# Given instruction:
Don't include pictures. Quote the lines below from the first through the line that contains "bm = bm_new(); box(bm, -7, 3, 0, 10, -.12, -.05);".

# Dataset extract:
+ + + +

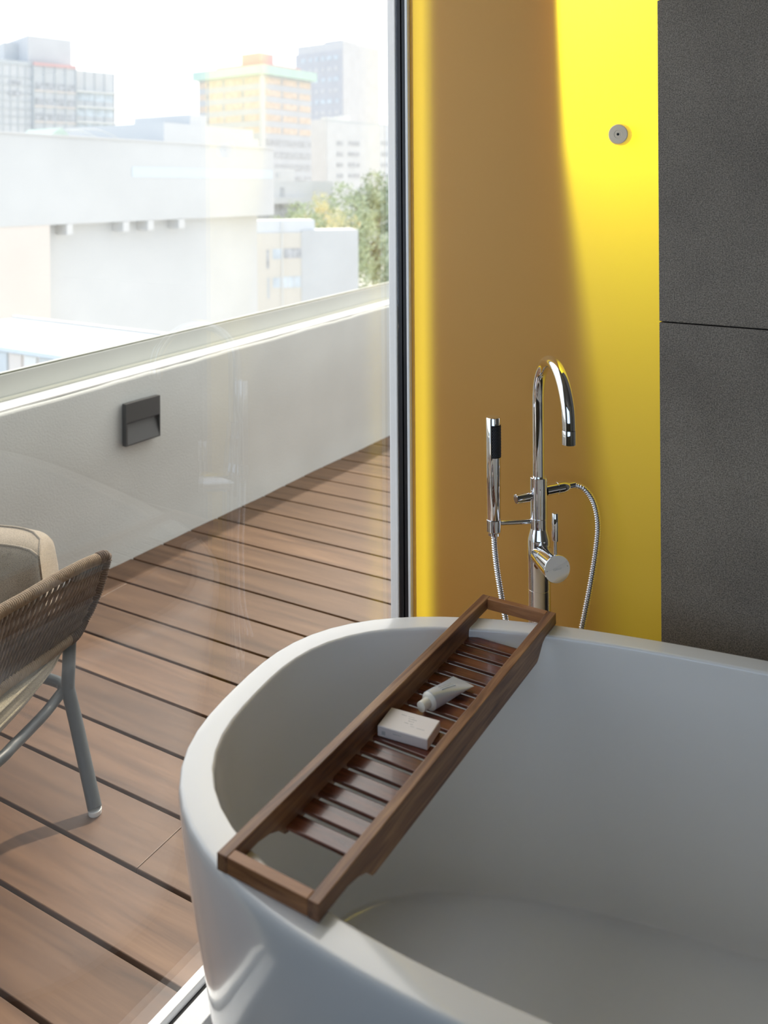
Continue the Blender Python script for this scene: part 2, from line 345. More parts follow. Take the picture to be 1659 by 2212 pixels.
# keep only boards outside the window line and in front of the parapet
Pp = Vector((-1.046, 3.191, 0)); Pd = az(31.7); Pn = az(31.7+90)
def local_T(v): return Vector((v.dot(Tn), v.dot(Td)-ybase, v.z))
def cut(bm, P, Nrm):
    bmesh.ops.bisect_plane(bm, geom=bm.verts[:]+bm.edges[:]+bm.faces[:], plane_co=P, plane_no=Nrm, clear_outer=True)
    ed = [e for e in bm.edges if e.is_boundary]
    if ed: bmesh.ops.holes_fill(bm, edges=ed, sides=0)
def ldir(v): return Vector((v.dot(Tn), v.dot(Td), 0))
cut(bm, local_T(O - Nd*.0225), ldir(Nd)); cut(bm, local_T(Pp + Pn*.004), -ldir(Pn))
DO = Td*ybase
dk = finish('terrace_deck', bm, M['deck'], loc=DO, rotz=DZ, bevel=.0016, bseg=2); tag(dk, kind='structure')
bm = bm_new(); box(bm, -7, 3, 0, 10, -.12, -.05); cut(bm, local_T(Pp - Pn*.1), -ldir(Pn)); ub = finish('deck_base', bm, M['black'], loc=DO, rotz=DZ); tag(ub, kind='structure')

# parapet wall with plaster face, coping and rail
def PL(s, n, z): return Pp+Pd*s+Pn*n+Vector((0, 0, z))
def ztop(s): return .681+.027*s
bm = bm_new(); rs = random.Random(8); N_ = 120
rowsP = []
for i in range(N_+1):
    s = -3.5+i*(9.5/N_); z = ztop(s)
    w = .004*math.sin(s*3.1)+.003*math.sin(s*7.7+1)+.0015*math.sin(s*23)
    zz = .0015*math.sin(s*11)+.001*math.sin(s*37)
    prof = [(w+.012, -.05), (w+.010, .02), (.004+w*.6, .07), (.001, .16), (0, .35), (0, z-.012+zz), (-.004, z-.003+zz), (-.012, z+zz), (-.13, z+.004), (-.30, z+.004), (-.30, -.6)]
    rowsP.append([bm.verts.new(PL(s, n, zv)) for n, zv in prof])
for A, B in zip(rowsP, rowsP[1:]):
    for k in range(len(A)-1): bm.faces.new((A[k], B[k], B[k+1], A[k+1]))
bmesh.ops.recalc_face_normals(bm, faces=bm.faces)
tag(finish('parapet_wall', bm, M['stucco'], auto=50), kind='structure')
bm = bm_new()
for k in (0,):
    a, b = PL(-3.5, 0, 0), PL(6, 0, 0)
    pts = []
    for zz0, zz1, n0, n1 in ((.0045, .0075, -.0135, -.155),):
        hexa(bm, [a+Pn*n1+Vector((0,0,ztop(-3.5)+zz0)), a+Pn*n0+Vector((0,0,ztop(-3.5)+zz0-.003)), b+Pn*n0+Vector((0,0,ztop(6)+zz0-.003)), b+Pn*n1+Vector((0,0,ztop(6)+zz0)),
                  a+Pn*n1+Vector((0,0,ztop(-3.5)+zz1)), a+Pn*n0+Vector((0,0,ztop(-3.5)+zz1)), b+Pn*n0+Vector((0,0,ztop(6)+zz1)), b+Pn*n1+Vector((0,0,ztop(6)+zz1))])
tag(finish('trim_1', bm, M['coping']), kind='structure')
# rail: a long metal shoe standing on the coping
def strip(bm, n0, n1, h0, h1, s0=-3.5, s1=6):
    a, b = PL(s0, 0, ztop(s0)), PL(s1, 0, ztop(s1)); Z = Vector((0, 0, 1))
    hexa(bm, [a+Pn*n1+Z*h0, a+Pn*n0+Z*h0, b+Pn*n0+Z*h0, b+Pn*n1+Z*h0, a+Pn*n1+Z*h1, a+Pn*n0+Z*h1, b+Pn*n0+Z*h1, b+Pn*n1+Z*h1])
RN = -.115
rail = empty('railing_shoe', PL(0, RN, ztop(0)))
tag(rail, 'long pale grey metal rail channel running along the top of the terrace parapet', 'railing')
inv = Vector(rail.location)
def rel(bm, o): bmesh.ops.translate(bm, verts=bm.verts, vec=-Vector(o)); return bm
bm = bm_new(); strip(bm, RN, RN-.05, .0085, .098); finish('channel', rel(bm, inv), M['rail'], rail, bevel=.002)
bm = bm_new(); strip(bm, RN+.006, RN, .0085, .020); finish('lower_lip', rel(bm, inv), M['rail_lip'], rail, bevel=.001)
bm = bm_new(); strip(bm, RN-.004, RN-.010, .098, .1035); finish('top_seal', rel(bm, inv), pbr('seal_olive', (.16, .17, .12), .6), rail)

# wall light on the parapet
wl = empty('wall_light', PL(.082, .0, .437), -math.radians(31.7))      # local y along the wall, local x out of it
tag(wl, 'square dark grey outdoor wall light fixed to the terrace parapet', 'light')
Wl, Hl, Dl = .172, .160, .030
bm = bm_new(); box(bm, .001, .010, .006, Wl-.006, .006, Hl-.006); finish('back_plate', bm, M['lamp_grey'], wl, bevel=.001)
zc = .088; b_ = .007
bm = bm_new()
def face(*p): bm.faces.new([bm.verts.new(q) for q in p])
X1, X0 = Dl, .0095
face((X0,0,0),(X0,0,Hl),(X1,0,Hl),(X1,0,0)); face((X0,Wl,0),(X1,Wl,0),(X1,Wl,Hl),(X0,Wl,Hl)); face((X0,0,Hl),(X0,Wl,Hl),(X1,Wl,Hl),(X1,0,Hl)); face((X0,0,0),(X1,0,0),(X1,Wl,0),(X0,Wl,0)); face((X0,0,0),(X0,Wl,0),(X0,Wl,Hl),(X0,0,Hl))
face((X1,0,zc),(X1,Wl,zc),(X1,Wl,Hl),(X1,0,Hl)); face((X1,0,0),(X1,b_,0),(X1,b_,zc),(X1,0,zc)); face((X1,Wl-b_*.5,0),(X1,Wl,0),(X1,Wl,zc),(X1,Wl-b_*.5,zc)); face((X1,b_,0),(X1,Wl-b_*.5,0),(X1,Wl-b_*.5,.003),(X1,b_,.003))
XD = .011; c0, c1 = b_, Wl-b_*.5
face((XD,c0,zc),(X1,c0,zc),(X1,c1,zc),(XD,c1,zc)); face((X1,c0,.003),(X1,c0,zc),(XD,c0,zc)); face((X1,c1,.003),(XD,c1,zc),(X1,c1,zc))
bmesh.ops.remove_doubles(bm, verts=bm.verts, dist=1e-5)
finish('housing', bm, M['lamp_grey'], wl)
bm = bm_new(); hexa(bm, [(X1-.0008,c0+.0005,.0032),(XD-.001,c0+.0005,zc-.001),(XD-.001,c1-.0005,zc-.001),(X1-.0008,c1-.0005,.0032),(X1,c0+.0005,.004),(XD+.0005,c0+.0005,zc-.0005),(XD+.0005,c1-.0005,zc-.0005),(X1,c1-.0005,.004)])
bmesh.ops.recalc_face_normals(bm, faces=bm.faces); finish('sloped_reflector', bm, M['lamp_inner'], wl)
bm = bm_new(); box(bm, XD+.002, X1+.0004, .002, c1, zc-.0035, zc-.0005); finish('light_slot', bm, M['black'], wl)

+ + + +

# Exercise result:
Continue the Blender Python script for this scene: part 2, from line 345. More parts follow. Take the picture to be 1659 by 2212 pixels.
# keep only boards outside the window line and in front of the parapet
Pp = Vector((-1.046, 3.191, 0)); Pd = az(31.7); Pn = az(31.7+90)
def local_T(v): return Vector((v.dot(Tn), v.dot(Td)-ybase, v.z))
def cut(bm, P, Nrm):
    bmesh.ops.bisect_plane(bm, geom=bm.verts[:]+bm.edges[:]+bm.faces[:], plane_co=P, plane_no=Nrm, clear_outer=True)
    ed = [e for e in bm.edges if e.is_boundary]
    if ed: bmesh.ops.holes_fill(bm, edges=ed, sides=0)
def ldir(v): return Vector((v.dot(Tn), v.dot(Td), 0))
cut(bm, local_T(O - Nd*.0225), ldir(Nd)); cut(bm, local_T(Pp + Pn*.004), -ldir(Pn))
DO = Td*ybase
dk = finish('terrace_deck', bm, M['deck'], loc=DO, rotz=DZ, bevel=.0016, bseg=2); tag(dk, kind='structure')
bm = bm_new(); box(bm, -7, 3, 0, 10, -.12, -.05); cut(bm, local_T(Pp - Pn*.1), -ldir(Pn)); ub = finish('deck_base', bm, M['black'], loc=DO, rotz=DZ); tag(ub, kind='structure')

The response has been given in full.